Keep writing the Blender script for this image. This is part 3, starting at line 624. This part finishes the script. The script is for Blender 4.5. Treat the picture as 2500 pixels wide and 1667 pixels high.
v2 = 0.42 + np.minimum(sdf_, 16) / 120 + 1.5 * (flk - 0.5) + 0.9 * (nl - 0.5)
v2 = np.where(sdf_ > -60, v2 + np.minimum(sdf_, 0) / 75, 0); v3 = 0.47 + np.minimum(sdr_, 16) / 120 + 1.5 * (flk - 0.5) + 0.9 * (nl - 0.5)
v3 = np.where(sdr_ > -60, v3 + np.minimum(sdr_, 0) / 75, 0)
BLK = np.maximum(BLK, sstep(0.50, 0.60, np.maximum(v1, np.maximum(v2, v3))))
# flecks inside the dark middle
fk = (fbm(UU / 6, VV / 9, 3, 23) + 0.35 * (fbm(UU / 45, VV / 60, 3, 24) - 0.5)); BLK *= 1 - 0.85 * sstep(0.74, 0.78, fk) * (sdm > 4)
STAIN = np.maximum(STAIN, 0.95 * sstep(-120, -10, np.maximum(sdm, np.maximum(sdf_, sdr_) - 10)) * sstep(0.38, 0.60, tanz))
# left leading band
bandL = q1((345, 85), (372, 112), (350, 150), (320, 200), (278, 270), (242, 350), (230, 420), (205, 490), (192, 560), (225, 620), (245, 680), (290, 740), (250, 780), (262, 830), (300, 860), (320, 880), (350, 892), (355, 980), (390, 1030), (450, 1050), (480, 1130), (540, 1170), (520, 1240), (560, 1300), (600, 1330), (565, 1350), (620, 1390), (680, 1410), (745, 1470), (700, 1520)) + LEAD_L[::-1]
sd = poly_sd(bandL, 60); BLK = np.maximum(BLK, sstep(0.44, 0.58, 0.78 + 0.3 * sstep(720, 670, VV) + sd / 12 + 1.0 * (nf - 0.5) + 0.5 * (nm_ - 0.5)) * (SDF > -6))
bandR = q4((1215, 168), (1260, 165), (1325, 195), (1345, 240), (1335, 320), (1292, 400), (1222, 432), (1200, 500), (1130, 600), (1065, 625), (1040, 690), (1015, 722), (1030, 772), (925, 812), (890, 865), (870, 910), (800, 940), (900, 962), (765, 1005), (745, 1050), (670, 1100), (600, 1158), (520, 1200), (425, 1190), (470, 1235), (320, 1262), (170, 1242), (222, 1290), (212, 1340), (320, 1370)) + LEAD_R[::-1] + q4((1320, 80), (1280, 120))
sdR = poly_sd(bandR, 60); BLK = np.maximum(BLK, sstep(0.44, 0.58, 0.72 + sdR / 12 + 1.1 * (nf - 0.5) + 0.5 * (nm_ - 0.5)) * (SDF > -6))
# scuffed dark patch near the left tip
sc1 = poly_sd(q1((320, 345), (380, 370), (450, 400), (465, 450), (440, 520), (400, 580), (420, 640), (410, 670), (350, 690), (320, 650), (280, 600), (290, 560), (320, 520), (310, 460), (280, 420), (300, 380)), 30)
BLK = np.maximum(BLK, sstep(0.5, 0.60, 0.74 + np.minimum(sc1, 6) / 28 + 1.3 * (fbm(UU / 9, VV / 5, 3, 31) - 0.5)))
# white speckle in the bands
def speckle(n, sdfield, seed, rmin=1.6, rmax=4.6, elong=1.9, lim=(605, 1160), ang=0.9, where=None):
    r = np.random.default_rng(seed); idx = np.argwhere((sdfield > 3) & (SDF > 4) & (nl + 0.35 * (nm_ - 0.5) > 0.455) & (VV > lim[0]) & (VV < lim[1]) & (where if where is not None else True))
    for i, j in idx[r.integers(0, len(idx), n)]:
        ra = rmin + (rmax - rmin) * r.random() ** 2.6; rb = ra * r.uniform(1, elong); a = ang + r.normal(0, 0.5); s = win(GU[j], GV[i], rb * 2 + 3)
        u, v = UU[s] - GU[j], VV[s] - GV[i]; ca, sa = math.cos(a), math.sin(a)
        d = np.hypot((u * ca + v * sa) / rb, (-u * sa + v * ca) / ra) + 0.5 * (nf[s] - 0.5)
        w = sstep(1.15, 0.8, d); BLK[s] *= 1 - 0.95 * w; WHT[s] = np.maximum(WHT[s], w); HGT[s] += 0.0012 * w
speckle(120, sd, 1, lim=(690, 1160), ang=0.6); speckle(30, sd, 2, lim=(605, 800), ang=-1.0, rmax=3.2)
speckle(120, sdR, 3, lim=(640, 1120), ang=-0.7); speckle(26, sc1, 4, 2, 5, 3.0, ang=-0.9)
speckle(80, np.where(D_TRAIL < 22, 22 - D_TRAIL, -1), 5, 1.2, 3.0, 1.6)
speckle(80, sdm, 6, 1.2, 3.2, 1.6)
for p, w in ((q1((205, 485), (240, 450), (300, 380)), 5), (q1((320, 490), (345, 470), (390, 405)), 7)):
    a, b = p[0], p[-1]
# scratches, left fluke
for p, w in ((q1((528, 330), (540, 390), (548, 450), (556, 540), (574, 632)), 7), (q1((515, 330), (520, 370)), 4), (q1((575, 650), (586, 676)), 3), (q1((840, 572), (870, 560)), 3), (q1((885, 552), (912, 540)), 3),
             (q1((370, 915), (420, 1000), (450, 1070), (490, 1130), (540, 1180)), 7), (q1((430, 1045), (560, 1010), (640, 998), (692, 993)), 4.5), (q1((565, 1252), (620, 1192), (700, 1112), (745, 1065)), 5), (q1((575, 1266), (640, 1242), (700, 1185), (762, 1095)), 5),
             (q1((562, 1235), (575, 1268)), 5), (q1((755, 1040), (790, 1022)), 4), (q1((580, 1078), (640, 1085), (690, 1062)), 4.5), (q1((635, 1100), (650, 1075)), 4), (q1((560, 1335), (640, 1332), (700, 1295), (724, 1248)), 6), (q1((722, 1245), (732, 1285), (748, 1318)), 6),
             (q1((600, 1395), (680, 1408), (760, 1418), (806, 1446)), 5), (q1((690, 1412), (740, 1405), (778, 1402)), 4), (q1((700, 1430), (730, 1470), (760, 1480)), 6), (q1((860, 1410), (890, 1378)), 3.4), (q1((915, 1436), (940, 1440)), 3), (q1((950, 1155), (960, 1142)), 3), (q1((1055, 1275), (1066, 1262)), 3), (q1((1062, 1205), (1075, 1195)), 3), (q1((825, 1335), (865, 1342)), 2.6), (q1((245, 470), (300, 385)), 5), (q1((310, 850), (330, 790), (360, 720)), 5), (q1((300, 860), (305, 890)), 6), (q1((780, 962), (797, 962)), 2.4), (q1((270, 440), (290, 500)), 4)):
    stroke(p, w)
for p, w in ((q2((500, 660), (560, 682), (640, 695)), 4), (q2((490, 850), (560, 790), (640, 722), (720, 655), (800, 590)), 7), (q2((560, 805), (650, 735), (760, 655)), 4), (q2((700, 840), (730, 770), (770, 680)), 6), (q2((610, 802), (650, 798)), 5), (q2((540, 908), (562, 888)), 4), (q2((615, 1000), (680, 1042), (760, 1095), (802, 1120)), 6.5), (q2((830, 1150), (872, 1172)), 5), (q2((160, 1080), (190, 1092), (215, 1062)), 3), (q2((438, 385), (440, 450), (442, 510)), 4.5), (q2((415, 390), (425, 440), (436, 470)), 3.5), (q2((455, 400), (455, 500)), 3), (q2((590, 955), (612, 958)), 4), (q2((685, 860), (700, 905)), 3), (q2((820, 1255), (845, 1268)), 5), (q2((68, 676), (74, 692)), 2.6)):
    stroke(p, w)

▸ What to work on
Restate the whole listing exactly.

▸ Output
Keep writing the Blender script for this image. This is part 3, starting at line 624. This part finishes the script. The script is for Blender 4.5. Treat the picture as 2500 pixels wide and 1667 pixels high.
v2 = 0.42 + np.minimum(sdf_, 16) / 120 + 1.5 * (flk - 0.5) + 0.9 * (nl - 0.5)
v2 = np.where(sdf_ > -60, v2 + np.minimum(sdf_, 0) / 75, 0); v3 = 0.47 + np.minimum(sdr_, 16) / 120 + 1.5 * (flk - 0.5) + 0.9 * (nl - 0.5)
v3 = np.where(sdr_ > -60, v3 + np.minimum(sdr_, 0) / 75, 0)
BLK = np.maximum(BLK, sstep(0.50, 0.60, np.maximum(v1, np.maximum(v2, v3))))
# flecks inside the dark middle
fk = (fbm(UU / 6, VV / 9, 3, 23) + 0.35 * (fbm(UU / 45, VV / 60, 3, 24) - 0.5)); BLK *= 1 - 0.85 * sstep(0.74, 0.78, fk) * (sdm > 4)
STAIN = np.maximum(STAIN, 0.95 * sstep(-120, -10, np.maximum(sdm, np.maximum(sdf_, sdr_) - 10)) * sstep(0.38, 0.60, tanz))
# left leading band
bandL = q1((345, 85), (372, 112), (350, 150), (320, 200), (278, 270), (242, 350), (230, 420), (205, 490), (192, 560), (225, 620), (245, 680), (290, 740), (250, 780), (262, 830), (300, 860), (320, 880), (350, 892), (355, 980), (390, 1030), (450, 1050), (480, 1130), (540, 1170), (520, 1240), (560, 1300), (600, 1330), (565, 1350), (620, 1390), (680, 1410), (745, 1470), (700, 1520)) + LEAD_L[::-1]
sd = poly_sd(bandL, 60); BLK = np.maximum(BLK, sstep(0.44, 0.58, 0.78 + 0.3 * sstep(720, 670, VV) + sd / 12 + 1.0 * (nf - 0.5) + 0.5 * (nm_ - 0.5)) * (SDF > -6))
bandR = q4((1215, 168), (1260, 165), (1325, 195), (1345, 240), (1335, 320), (1292, 400), (1222, 432), (1200, 500), (1130, 600), (1065, 625), (1040, 690), (1015, 722), (1030, 772), (925, 812), (890, 865), (870, 910), (800, 940), (900, 962), (765, 1005), (745, 1050), (670, 1100), (600, 1158), (520, 1200), (425, 1190), (470, 1235), (320, 1262), (170, 1242), (222, 1290), (212, 1340), (320, 1370)) + LEAD_R[::-1] + q4((1320, 80), (1280, 120))
sdR = poly_sd(bandR, 60); BLK = np.maximum(BLK, sstep(0.44, 0.58, 0.72 + sdR / 12 + 1.1 * (nf - 0.5) + 0.5 * (nm_ - 0.5)) * (SDF > -6))
# scuffed dark patch near the left tip
sc1 = poly_sd(q1((320, 345), (380, 370), (450, 400), (465, 450), (440, 520), (400, 580), (420, 640), (410, 670), (350, 690), (320, 650), (280, 600), (290, 560), (320, 520), (310, 460), (280, 420), (300, 380)), 30)
BLK = np.maximum(BLK, sstep(0.5, 0.60, 0.74 + np.minimum(sc1, 6) / 28 + 1.3 * (fbm(UU / 9, VV / 5, 3, 31) - 0.5)))
# white speckle in the bands
def speckle(n, sdfield, seed, rmin=1.6, rmax=4.6, elong=1.9, lim=(605, 1160), ang=0.9, where=None):
    r = np.random.default_rng(seed); idx = np.argwhere((sdfield > 3) & (SDF > 4) & (nl + 0.35 * (nm_ - 0.5) > 0.455) & (VV > lim[0]) & (VV < lim[1]) & (where if where is not None else True))
    for i, j in idx[r.integers(0, len(idx), n)]:
        ra = rmin + (rmax - rmin) * r.random() ** 2.6; rb = ra * r.uniform(1, elong); a = ang + r.normal(0, 0.5); s = win(GU[j], GV[i], rb * 2 + 3)
        u, v = UU[s] - GU[j], VV[s] - GV[i]; ca, sa = math.cos(a), math.sin(a)
        d = np.hypot((u * ca + v * sa) / rb, (-u * sa + v * ca) / ra) + 0.5 * (nf[s] - 0.5)
        w = sstep(1.15, 0.8, d); BLK[s] *= 1 - 0.95 * w; WHT[s] = np.maximum(WHT[s], w); HGT[s] += 0.0012 * w
speckle(120, sd, 1, lim=(690, 1160), ang=0.6); speckle(30, sd, 2, lim=(605, 800), ang=-1.0, rmax=3.2)
speckle(120, sdR, 3, lim=(640, 1120), ang=-0.7); speckle(26, sc1, 4, 2, 5, 3.0, ang=-0.9)
speckle(80, np.where(D_TRAIL < 22, 22 - D_TRAIL, -1), 5, 1.2, 3.0, 1.6)
speckle(80, sdm, 6, 1.2, 3.2, 1.6)
for p, w in ((q1((205, 485), (240, 450), (300, 380)), 5), (q1((320, 490), (345, 470), (390, 405)), 7)):
    a, b = p[0], p[-1]
# scratches, left fluke
for p, w in ((q1((528, 330), (540, 390), (548, 450), (556, 540), (574, 632)), 7), (q1((515, 330), (520, 370)), 4), (q1((575, 650), (586, 676)), 3), (q1((840, 572), (870, 560)), 3), (q1((885, 552), (912, 540)), 3),
             (q1((370, 915), (420, 1000), (450, 1070), (490, 1130), (540, 1180)), 7), (q1((430, 1045), (560, 1010), (640, 998), (692, 993)), 4.5), (q1((565, 1252), (620, 1192), (700, 1112), (745, 1065)), 5), (q1((575, 1266), (640, 1242), (700, 1185), (762, 1095)), 5),
             (q1((562, 1235), (575, 1268)), 5), (q1((755, 1040), (790, 1022)), 4), (q1((580, 1078), (640, 1085), (690, 1062)), 4.5), (q1((635, 1100), (650, 1075)), 4), (q1((560, 1335), (640, 1332), (700, 1295), (724, 1248)), 6), (q1((722, 1245), (732, 1285), (748, 1318)), 6),
             (q1((600, 1395), (680, 1408), (760, 1418), (806, 1446)), 5), (q1((690, 1412), (740, 1405), (778, 1402)), 4), (q1((700, 1430), (730, 1470), (760, 1480)), 6), (q1((860, 1410), (890, 1378)), 3.4), (q1((915, 1436), (940, 1440)), 3), (q1((950, 1155), (960, 1142)), 3), (q1((1055, 1275), (1066, 1262)), 3), (q1((1062, 1205), (1075, 1195)), 3), (q1((825, 1335), (865, 1342)), 2.6), (q1((245, 470), (300, 385)), 5), (q1((310, 850), (330, 790), (360, 720)), 5), (q1((300, 860), (305, 890)), 6), (q1((780, 962), (797, 962)), 2.4), (q1((270, 440), (290, 500)), 4)):
    stroke(p, w)
for p, w in ((q2((500, 660), (560, 682), (640, 695)), 4), (q2((490, 850), (560, 790), (640, 722), (720, 655), (800, 590)), 7), (q2((560, 805), (650, 735), (760, 655)), 4), (q2((700, 840), (730, 770), (770, 680)), 6), (q2((610, 802), (650, 798)), 5), (q2((540, 908), (562, 888)), 4), (q2((615, 1000), (680, 1042), (760, 1095), (802, 1120)), 6.5), (q2((830, 1150), (872, 1172)), 5), (q2((160, 1080), (190, 1092), (215, 1062)), 3), (q2((438, 385), (440, 450), (442, 510)), 4.5), (q2((415, 390), (425, 440), (436, 470)), 3.5), (q2((455, 400), (455, 500)), 3), (q2((590, 955), (612, 958)), 4), (q2((685, 860), (700, 905)), 3), (q2((820, 1255), (845, 1268)), 5), (q2((68, 676), (74, 692)), 2.6)):
    stroke(p, w)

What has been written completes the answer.